[begin Dataset extract]

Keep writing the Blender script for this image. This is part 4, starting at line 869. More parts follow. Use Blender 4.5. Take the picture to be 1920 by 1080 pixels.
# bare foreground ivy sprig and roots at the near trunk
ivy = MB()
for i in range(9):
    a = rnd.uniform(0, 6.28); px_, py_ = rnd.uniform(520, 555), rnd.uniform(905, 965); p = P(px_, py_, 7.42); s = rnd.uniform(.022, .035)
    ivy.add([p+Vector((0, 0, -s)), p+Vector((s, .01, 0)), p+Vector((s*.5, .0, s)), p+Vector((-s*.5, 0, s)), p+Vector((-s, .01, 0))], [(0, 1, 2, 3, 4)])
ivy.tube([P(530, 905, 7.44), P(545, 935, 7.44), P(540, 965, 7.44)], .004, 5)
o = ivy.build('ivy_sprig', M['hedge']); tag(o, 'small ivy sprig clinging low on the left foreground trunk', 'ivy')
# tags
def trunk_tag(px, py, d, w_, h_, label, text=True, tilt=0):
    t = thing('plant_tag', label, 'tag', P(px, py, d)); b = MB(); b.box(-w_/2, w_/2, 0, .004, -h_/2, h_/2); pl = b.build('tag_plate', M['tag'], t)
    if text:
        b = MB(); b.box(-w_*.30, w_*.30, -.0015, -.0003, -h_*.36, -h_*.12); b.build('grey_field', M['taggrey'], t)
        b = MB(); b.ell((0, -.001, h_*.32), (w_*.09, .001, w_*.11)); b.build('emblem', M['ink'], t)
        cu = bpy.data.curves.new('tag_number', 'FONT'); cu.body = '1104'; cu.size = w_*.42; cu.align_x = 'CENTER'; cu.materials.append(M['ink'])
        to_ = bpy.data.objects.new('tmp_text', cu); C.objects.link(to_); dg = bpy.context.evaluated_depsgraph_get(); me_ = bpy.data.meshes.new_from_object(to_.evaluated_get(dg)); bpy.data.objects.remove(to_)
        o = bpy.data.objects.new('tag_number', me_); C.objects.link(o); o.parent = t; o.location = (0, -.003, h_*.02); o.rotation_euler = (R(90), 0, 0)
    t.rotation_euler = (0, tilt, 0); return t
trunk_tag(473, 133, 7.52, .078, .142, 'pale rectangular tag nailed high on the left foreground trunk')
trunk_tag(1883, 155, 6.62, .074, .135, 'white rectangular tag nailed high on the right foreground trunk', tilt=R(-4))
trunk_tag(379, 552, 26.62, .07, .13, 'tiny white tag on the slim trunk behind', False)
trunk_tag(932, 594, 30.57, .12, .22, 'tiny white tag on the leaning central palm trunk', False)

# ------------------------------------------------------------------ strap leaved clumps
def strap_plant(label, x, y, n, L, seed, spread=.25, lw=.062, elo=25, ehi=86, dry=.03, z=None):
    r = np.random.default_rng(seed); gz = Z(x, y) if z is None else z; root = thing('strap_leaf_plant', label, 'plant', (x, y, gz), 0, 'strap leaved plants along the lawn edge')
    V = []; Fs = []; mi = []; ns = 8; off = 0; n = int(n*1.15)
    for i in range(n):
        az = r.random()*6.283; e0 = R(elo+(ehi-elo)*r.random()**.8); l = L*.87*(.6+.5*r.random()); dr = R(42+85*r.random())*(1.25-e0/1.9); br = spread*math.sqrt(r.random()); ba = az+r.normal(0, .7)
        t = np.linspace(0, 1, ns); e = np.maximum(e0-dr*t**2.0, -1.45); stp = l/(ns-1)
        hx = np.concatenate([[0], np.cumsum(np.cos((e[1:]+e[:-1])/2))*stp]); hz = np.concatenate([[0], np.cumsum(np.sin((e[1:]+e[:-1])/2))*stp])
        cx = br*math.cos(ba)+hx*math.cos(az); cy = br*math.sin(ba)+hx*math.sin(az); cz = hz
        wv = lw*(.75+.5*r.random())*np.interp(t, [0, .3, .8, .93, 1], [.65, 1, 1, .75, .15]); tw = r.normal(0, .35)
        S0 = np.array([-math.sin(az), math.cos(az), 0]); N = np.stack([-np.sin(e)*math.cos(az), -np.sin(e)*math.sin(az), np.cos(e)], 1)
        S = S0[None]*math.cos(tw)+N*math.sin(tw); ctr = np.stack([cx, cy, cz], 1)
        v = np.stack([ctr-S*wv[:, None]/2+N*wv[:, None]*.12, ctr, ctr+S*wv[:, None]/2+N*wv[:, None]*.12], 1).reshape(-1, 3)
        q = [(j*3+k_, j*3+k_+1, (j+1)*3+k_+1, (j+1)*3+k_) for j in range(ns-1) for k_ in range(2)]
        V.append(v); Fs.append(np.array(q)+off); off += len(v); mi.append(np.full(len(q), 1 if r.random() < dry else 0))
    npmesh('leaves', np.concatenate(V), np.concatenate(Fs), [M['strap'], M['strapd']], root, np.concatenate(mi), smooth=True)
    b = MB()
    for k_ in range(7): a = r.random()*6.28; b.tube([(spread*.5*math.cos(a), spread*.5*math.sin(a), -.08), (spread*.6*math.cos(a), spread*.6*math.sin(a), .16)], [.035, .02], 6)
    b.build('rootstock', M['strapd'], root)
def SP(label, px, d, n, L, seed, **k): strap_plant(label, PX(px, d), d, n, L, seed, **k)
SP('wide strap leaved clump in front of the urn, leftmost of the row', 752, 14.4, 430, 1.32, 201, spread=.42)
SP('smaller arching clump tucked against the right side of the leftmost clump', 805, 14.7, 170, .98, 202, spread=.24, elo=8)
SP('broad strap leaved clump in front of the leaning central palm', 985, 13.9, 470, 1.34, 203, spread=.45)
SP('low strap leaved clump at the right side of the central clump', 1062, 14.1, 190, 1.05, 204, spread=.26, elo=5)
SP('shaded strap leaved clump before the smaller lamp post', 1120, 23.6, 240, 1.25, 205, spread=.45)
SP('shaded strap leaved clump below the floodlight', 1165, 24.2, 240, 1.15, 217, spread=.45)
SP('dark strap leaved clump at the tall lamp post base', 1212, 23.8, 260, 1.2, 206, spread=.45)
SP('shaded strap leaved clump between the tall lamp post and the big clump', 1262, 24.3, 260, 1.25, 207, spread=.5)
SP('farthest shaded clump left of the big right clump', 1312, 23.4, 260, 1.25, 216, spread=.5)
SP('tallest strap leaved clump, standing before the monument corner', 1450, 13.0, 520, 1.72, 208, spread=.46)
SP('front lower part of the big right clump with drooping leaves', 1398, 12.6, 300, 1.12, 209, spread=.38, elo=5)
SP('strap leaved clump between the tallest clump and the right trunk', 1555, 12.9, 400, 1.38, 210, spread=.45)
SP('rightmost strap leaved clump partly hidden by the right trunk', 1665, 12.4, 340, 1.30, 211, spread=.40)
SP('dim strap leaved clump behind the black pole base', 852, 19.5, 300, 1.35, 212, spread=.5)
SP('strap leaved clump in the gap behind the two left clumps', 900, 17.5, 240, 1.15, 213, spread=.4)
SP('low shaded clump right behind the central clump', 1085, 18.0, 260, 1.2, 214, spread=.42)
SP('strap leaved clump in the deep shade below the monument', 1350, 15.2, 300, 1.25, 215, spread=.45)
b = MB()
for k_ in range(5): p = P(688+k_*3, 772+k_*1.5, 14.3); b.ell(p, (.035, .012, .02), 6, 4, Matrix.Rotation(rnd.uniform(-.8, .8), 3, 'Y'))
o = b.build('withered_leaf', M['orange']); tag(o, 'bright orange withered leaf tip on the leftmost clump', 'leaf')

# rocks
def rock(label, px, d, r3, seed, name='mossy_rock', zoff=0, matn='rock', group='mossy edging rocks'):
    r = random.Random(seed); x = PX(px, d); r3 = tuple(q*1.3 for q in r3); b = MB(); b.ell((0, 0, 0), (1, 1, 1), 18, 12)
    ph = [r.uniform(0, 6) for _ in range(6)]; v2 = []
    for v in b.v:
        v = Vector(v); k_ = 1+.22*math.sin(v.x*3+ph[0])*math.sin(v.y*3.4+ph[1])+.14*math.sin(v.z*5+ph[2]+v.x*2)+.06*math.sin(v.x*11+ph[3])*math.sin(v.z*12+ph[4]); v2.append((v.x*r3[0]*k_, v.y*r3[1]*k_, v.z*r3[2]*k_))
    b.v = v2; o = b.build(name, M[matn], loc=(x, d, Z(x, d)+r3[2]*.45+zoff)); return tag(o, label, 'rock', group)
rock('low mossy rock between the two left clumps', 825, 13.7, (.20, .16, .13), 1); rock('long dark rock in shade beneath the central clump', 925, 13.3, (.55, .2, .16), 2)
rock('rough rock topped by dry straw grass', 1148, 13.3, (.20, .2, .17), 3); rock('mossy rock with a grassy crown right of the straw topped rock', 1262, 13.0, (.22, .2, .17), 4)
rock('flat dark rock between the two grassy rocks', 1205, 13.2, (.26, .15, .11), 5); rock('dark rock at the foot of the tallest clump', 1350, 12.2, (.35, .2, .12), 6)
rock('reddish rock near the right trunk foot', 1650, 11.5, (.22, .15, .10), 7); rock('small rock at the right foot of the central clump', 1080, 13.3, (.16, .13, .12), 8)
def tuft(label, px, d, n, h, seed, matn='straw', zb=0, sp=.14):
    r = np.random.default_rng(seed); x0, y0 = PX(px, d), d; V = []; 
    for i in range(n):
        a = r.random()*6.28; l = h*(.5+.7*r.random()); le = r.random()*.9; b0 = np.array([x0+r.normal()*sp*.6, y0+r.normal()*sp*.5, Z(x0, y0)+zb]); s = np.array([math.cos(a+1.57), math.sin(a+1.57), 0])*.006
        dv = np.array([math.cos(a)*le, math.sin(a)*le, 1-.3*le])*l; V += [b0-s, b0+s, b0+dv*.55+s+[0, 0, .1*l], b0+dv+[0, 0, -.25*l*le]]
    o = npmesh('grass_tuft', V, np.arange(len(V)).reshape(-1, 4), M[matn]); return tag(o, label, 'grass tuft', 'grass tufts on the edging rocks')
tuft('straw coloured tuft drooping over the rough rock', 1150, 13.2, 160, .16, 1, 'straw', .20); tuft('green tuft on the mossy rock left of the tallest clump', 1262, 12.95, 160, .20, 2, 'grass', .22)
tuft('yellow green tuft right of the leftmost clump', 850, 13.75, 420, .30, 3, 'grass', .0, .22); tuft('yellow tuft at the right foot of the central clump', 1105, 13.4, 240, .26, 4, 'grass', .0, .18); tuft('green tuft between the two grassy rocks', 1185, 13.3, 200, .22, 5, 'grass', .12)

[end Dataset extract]

_Exercise_
Only the lines from the start of the data to the line holding "trunk_tag(932, 594, 30.57, .12, .22, 'tiny" are wanted; return them exactly, both ends included.

_Finished task_
Keep writing the Blender script for this image. This is part 4, starting at line 869. More parts follow. Use Blender 4.5. Take the picture to be 1920 by 1080 pixels.
# bare foreground ivy sprig and roots at the near trunk
ivy = MB()
for i in range(9):
    a = rnd.uniform(0, 6.28); px_, py_ = rnd.uniform(520, 555), rnd.uniform(905, 965); p = P(px_, py_, 7.42); s = rnd.uniform(.022, .035)
    ivy.add([p+Vector((0, 0, -s)), p+Vector((s, .01, 0)), p+Vector((s*.5, .0, s)), p+Vector((-s*.5, 0, s)), p+Vector((-s, .01, 0))], [(0, 1, 2, 3, 4)])
ivy.tube([P(530, 905, 7.44), P(545, 935, 7.44), P(540, 965, 7.44)], .004, 5)
o = ivy.build('ivy_sprig', M['hedge']); tag(o, 'small ivy sprig clinging low on the left foreground trunk', 'ivy')
# tags
def trunk_tag(px, py, d, w_, h_, label, text=True, tilt=0):
    t = thing('plant_tag', label, 'tag', P(px, py, d)); b = MB(); b.box(-w_/2, w_/2, 0, .004, -h_/2, h_/2); pl = b.build('tag_plate', M['tag'], t)
    if text:
        b = MB(); b.box(-w_*.30, w_*.30, -.0015, -.0003, -h_*.36, -h_*.12); b.build('grey_field', M['taggrey'], t)
        b = MB(); b.ell((0, -.001, h_*.32), (w_*.09, .001, w_*.11)); b.build('emblem', M['ink'], t)
        cu = bpy.data.curves.new('tag_number', 'FONT'); cu.body = '1104'; cu.size = w_*.42; cu.align_x = 'CENTER'; cu.materials.append(M['ink'])
        to_ = bpy.data.objects.new('tmp_text', cu); C.objects.link(to_); dg = bpy.context.evaluated_depsgraph_get(); me_ = bpy.data.meshes.new_from_object(to_.evaluated_get(dg)); bpy.data.objects.remove(to_)
        o = bpy.data.objects.new('tag_number', me_); C.objects.link(o); o.parent = t; o.location = (0, -.003, h_*.02); o.rotation_euler = (R(90), 0, 0)
    t.rotation_euler = (0, tilt, 0); return t
trunk_tag(473, 133, 7.52, .078, .142, 'pale rectangular tag nailed high on the left foreground trunk')
trunk_tag(1883, 155, 6.62, .074, .135, 'white rectangular tag nailed high on the right foreground trunk', tilt=R(-4))
trunk_tag(379, 552, 26.62, .07, .13, 'tiny white tag on the slim trunk behind', False)
trunk_tag(932, 594, 30.57, .12, .22, 'tiny white tag on the leaning central palm trunk', False)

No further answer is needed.